Directions:
Repeat everything from the line holding "lin((70, 50, 44))))" to the line holding "cen = np.array(to_plane((691, 450), DB))", inclusive, exactly. Leave out the rest.

Data to process:
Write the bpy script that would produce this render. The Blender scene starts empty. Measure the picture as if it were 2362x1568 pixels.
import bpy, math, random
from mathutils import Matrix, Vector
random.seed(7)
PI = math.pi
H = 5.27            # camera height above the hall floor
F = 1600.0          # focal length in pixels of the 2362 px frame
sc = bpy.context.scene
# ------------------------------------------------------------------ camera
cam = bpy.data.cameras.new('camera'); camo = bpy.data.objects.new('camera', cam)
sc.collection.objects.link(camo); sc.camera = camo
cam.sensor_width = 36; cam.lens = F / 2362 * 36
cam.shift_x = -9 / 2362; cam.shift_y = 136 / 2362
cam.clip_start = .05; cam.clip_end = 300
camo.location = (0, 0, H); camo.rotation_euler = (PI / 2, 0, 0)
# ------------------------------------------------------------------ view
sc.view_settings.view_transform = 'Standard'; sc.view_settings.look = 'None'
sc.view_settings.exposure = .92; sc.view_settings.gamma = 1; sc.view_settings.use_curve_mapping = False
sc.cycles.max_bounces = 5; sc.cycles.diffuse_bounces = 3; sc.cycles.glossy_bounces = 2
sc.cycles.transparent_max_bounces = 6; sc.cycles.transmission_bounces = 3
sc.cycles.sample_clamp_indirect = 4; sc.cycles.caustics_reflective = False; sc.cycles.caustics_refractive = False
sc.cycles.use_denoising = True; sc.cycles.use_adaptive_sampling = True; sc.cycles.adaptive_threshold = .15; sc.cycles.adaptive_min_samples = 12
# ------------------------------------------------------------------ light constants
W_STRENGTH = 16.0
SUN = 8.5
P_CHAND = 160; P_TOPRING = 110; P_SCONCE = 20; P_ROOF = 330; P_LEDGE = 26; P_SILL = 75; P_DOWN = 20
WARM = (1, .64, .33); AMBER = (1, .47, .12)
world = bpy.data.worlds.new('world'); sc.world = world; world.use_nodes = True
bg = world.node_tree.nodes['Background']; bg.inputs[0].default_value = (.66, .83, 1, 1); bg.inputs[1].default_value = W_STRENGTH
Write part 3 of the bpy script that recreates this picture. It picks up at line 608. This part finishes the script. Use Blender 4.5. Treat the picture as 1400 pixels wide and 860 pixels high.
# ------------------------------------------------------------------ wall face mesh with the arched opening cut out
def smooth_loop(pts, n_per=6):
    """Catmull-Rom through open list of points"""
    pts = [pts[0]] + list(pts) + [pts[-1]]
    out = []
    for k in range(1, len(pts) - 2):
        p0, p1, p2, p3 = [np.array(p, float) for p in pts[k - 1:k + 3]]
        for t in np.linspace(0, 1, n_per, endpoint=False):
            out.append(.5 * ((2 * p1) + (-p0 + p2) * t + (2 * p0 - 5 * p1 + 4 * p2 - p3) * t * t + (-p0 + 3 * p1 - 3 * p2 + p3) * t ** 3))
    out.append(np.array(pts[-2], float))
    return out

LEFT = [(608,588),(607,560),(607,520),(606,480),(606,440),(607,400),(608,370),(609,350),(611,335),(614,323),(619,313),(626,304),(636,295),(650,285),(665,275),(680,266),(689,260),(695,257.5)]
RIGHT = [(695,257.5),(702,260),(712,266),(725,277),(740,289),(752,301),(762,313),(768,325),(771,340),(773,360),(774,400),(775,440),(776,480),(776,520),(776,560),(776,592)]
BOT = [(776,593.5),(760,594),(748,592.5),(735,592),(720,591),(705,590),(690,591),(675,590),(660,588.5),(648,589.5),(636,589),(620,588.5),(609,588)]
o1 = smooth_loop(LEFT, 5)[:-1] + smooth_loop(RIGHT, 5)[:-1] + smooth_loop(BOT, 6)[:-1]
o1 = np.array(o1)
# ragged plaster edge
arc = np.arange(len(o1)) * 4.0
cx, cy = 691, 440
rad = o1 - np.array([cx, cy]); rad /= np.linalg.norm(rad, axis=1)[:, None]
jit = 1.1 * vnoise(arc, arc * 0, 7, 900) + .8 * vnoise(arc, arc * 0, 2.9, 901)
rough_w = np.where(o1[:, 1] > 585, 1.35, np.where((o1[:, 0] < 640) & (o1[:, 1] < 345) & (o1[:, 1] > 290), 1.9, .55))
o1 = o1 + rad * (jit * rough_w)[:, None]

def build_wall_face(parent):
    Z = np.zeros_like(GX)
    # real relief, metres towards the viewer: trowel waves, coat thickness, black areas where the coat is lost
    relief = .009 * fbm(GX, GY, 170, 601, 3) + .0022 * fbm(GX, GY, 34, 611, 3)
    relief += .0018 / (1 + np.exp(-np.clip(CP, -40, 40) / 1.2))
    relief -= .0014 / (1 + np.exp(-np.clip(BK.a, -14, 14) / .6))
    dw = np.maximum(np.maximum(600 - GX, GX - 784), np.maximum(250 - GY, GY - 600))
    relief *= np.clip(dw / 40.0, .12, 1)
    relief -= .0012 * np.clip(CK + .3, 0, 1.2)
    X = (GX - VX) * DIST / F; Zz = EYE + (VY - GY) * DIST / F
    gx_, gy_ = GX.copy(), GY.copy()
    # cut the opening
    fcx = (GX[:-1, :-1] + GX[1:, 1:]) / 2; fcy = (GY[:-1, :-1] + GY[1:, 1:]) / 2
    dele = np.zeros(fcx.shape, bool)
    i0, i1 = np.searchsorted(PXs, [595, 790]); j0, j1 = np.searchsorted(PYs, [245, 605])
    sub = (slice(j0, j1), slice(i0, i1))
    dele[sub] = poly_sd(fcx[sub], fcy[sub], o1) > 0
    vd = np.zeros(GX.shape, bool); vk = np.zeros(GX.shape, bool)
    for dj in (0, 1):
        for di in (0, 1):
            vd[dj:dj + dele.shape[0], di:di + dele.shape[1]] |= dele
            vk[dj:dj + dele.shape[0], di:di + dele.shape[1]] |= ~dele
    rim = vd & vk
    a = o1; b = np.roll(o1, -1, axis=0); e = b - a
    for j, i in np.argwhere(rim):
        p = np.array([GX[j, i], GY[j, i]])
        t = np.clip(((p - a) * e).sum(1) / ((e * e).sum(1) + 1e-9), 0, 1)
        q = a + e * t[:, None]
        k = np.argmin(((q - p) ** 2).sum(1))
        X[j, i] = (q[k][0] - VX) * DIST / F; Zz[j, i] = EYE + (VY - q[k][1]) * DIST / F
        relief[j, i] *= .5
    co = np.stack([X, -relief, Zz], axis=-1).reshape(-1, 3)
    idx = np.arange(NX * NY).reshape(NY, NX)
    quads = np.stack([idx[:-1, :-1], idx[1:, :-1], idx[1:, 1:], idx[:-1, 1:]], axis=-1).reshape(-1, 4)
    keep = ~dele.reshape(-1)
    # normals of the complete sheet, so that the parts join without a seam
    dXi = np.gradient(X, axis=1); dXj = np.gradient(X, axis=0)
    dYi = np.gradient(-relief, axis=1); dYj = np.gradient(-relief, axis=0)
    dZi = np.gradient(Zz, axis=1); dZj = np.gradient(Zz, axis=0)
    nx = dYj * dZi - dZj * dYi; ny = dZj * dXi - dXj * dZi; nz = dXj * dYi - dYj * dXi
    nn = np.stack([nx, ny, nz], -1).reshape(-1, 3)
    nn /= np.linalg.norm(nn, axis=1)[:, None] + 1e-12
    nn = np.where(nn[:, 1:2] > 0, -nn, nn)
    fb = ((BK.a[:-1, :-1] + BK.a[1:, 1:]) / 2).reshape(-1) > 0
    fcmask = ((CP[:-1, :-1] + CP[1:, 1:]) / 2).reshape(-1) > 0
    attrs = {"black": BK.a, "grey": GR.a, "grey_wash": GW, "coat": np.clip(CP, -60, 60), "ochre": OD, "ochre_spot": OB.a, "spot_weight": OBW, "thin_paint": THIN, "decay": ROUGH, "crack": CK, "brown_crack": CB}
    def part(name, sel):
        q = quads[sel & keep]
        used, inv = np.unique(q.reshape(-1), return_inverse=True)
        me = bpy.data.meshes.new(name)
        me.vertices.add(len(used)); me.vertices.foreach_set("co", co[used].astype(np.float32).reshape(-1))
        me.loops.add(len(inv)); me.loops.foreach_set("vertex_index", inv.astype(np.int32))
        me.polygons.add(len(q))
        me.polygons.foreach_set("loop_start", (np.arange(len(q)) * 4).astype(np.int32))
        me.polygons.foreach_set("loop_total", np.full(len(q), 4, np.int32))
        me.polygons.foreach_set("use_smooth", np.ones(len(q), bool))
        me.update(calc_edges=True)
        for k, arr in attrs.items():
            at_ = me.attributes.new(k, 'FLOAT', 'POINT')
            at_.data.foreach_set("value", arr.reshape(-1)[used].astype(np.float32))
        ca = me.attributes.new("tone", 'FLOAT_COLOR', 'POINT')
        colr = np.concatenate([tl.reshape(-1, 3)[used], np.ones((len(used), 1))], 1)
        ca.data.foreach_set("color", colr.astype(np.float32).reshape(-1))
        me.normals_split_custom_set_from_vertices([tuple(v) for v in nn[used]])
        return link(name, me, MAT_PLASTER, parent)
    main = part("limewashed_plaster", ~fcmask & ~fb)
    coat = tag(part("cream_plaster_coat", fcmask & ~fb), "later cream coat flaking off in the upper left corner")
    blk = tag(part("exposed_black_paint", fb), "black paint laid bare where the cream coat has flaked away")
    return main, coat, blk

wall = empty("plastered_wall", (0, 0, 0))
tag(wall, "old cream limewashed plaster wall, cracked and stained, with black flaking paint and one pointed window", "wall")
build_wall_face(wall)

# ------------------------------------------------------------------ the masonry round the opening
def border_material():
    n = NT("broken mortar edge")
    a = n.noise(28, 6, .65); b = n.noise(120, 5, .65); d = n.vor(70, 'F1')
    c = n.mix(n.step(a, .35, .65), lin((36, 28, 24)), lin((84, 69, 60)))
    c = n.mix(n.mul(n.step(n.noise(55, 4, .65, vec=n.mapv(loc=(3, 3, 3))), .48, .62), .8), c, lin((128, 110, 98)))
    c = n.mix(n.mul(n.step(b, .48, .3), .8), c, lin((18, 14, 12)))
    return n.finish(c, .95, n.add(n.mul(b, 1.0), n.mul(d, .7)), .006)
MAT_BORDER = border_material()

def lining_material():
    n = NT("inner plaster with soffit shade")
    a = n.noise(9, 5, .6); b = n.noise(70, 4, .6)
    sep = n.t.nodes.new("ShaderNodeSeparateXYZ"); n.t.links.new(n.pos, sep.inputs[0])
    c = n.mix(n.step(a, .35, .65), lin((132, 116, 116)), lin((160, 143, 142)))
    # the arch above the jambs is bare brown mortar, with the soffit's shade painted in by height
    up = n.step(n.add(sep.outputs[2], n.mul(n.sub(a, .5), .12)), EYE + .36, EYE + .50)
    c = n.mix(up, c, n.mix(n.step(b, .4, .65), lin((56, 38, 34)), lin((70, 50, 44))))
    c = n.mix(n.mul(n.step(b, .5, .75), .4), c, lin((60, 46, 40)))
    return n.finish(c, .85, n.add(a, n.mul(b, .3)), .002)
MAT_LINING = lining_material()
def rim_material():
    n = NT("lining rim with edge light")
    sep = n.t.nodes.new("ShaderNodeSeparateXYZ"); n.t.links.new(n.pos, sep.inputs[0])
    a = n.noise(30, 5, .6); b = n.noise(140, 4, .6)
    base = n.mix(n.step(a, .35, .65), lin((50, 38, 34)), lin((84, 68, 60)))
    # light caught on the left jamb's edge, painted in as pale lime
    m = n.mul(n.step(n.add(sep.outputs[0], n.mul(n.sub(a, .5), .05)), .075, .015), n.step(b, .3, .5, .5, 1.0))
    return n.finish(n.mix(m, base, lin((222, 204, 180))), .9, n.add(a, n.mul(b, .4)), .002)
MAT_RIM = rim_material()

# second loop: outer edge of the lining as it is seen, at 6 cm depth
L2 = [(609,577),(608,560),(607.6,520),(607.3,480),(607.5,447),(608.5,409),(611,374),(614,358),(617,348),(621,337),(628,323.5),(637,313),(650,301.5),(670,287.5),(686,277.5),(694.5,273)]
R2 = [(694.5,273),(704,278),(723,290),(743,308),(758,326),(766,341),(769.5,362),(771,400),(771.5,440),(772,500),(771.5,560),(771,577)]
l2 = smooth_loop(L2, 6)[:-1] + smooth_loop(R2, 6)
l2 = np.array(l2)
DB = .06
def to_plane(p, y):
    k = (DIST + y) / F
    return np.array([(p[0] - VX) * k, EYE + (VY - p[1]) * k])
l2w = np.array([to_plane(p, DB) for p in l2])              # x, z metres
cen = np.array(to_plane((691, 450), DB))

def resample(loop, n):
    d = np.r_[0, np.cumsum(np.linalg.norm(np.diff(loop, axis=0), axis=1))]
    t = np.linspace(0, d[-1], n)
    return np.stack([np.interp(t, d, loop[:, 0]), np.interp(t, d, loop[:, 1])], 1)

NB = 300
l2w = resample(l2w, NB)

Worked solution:
    c = n.mix(up, c, n.mix(n.step(b, .4, .65), lin((56, 38, 34)), lin((70, 50, 44))))
    c = n.mix(n.mul(n.step(b, .5, .75), .4), c, lin((60, 46, 40)))
    return n.finish(c, .85, n.add(a, n.mul(b, .3)), .002)
MAT_LINING = lining_material()
def rim_material():
    n = NT("lining rim with edge light")
    sep = n.t.nodes.new("ShaderNodeSeparateXYZ"); n.t.links.new(n.pos, sep.inputs[0])
    a = n.noise(30, 5, .6); b = n.noise(140, 4, .6)
    base = n.mix(n.step(a, .35, .65), lin((50, 38, 34)), lin((84, 68, 60)))
    # light caught on the left jamb's edge, painted in as pale lime
    m = n.mul(n.step(n.add(sep.outputs[0], n.mul(n.sub(a, .5), .05)), .075, .015), n.step(b, .3, .5, .5, 1.0))
    return n.finish(n.mix(m, base, lin((222, 204, 180))), .9, n.add(a, n.mul(b, .4)), .002)
MAT_RIM = rim_material()

# second loop: outer edge of the lining as it is seen, at 6 cm depth
L2 = [(609,577),(608,560),(607.6,520),(607.3,480),(607.5,447),(608.5,409),(611,374),(614,358),(617,348),(621,337),(628,323.5),(637,313),(650,301.5),(670,287.5),(686,277.5),(694.5,273)]
R2 = [(694.5,273),(704,278),(723,290),(743,308),(758,326),(766,341),(769.5,362),(771,400),(771.5,440),(772,500),(771.5,560),(771,577)]
l2 = smooth_loop(L2, 6)[:-1] + smooth_loop(R2, 6)
l2 = np.array(l2)
DB = .06
def to_plane(p, y):
    k = (DIST + y) / F
    return np.array([(p[0] - VX) * k, EYE + (VY - p[1]) * k])
l2w = np.array([to_plane(p, DB) for p in l2])              # x, z metres
cen = np.array(to_plane((691, 450), DB))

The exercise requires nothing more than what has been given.